Antarctica
Crossing Drakes Passage (Again)
The notorious Drakes Passage. The place where the rough seas can dislodge furniture, footsteps and even the most hardened stomach from its moorings.
It is basically the natural way of entering a washing machine.
For those of you who didn’t listen in primary school history and geography lessons, the Drake Passage is the treacherous stretch of ocean between the southern tip of South America (at Cape Horn) and the northernmost reaches of Antarctica.
It is where the otherwise unimpeded waves of the vast Southern Ocean squeeze through the narrow and shallow bottleneck of the Drake Passage, and in the process, generate complicated, unpredictable and often brutal weather.
Just as a reference – Drakes Passage has taken 20,000 sailors have lost their lives exploring these waters.
I had survived this washing machine of the worlds seas twice before and with a stomach full of sea-sickness tablets and a heart full of hope I prayed to every higher power that my stomach would survive.

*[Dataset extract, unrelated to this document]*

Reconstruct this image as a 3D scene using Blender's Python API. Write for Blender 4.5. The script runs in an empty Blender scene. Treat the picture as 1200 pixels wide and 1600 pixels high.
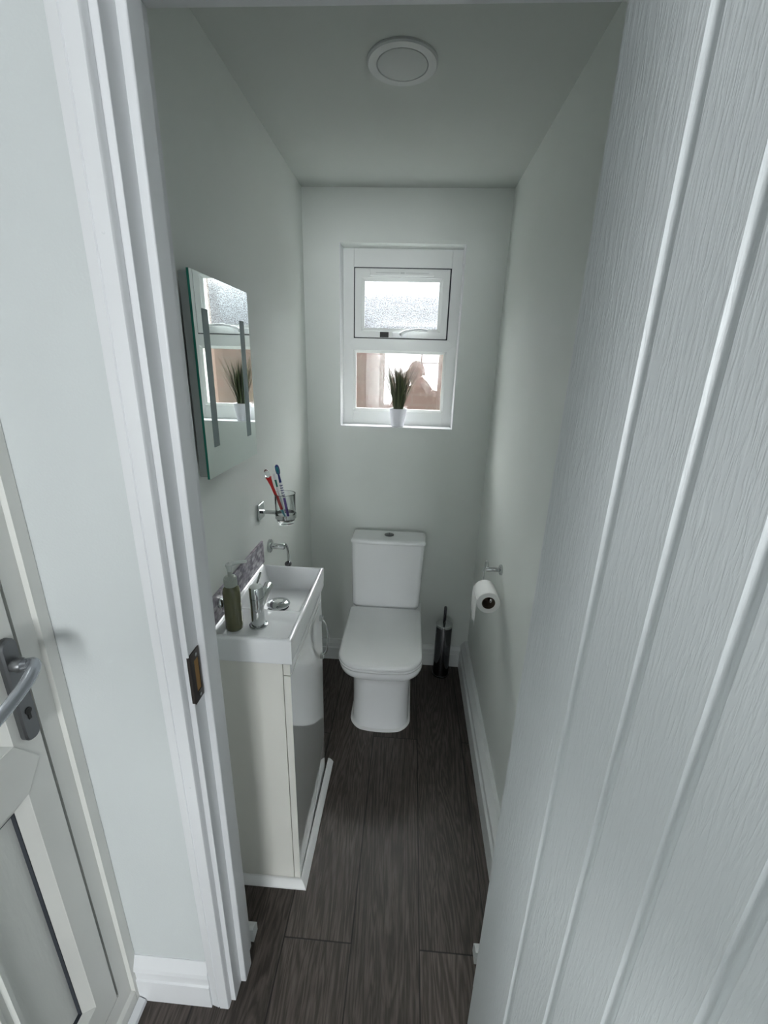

Somehow the excitement of heading to a part of the world that had already stolen my heart merely months before made the experience less frightening. And we were lucky for a March expedition. We had a very smooth Drake to cross.
Let’s just say the big photo at the top here were my expectations and the mild shot on the left was reality. I made it through the Drake without even a stomachache. Next stop: Antarctica.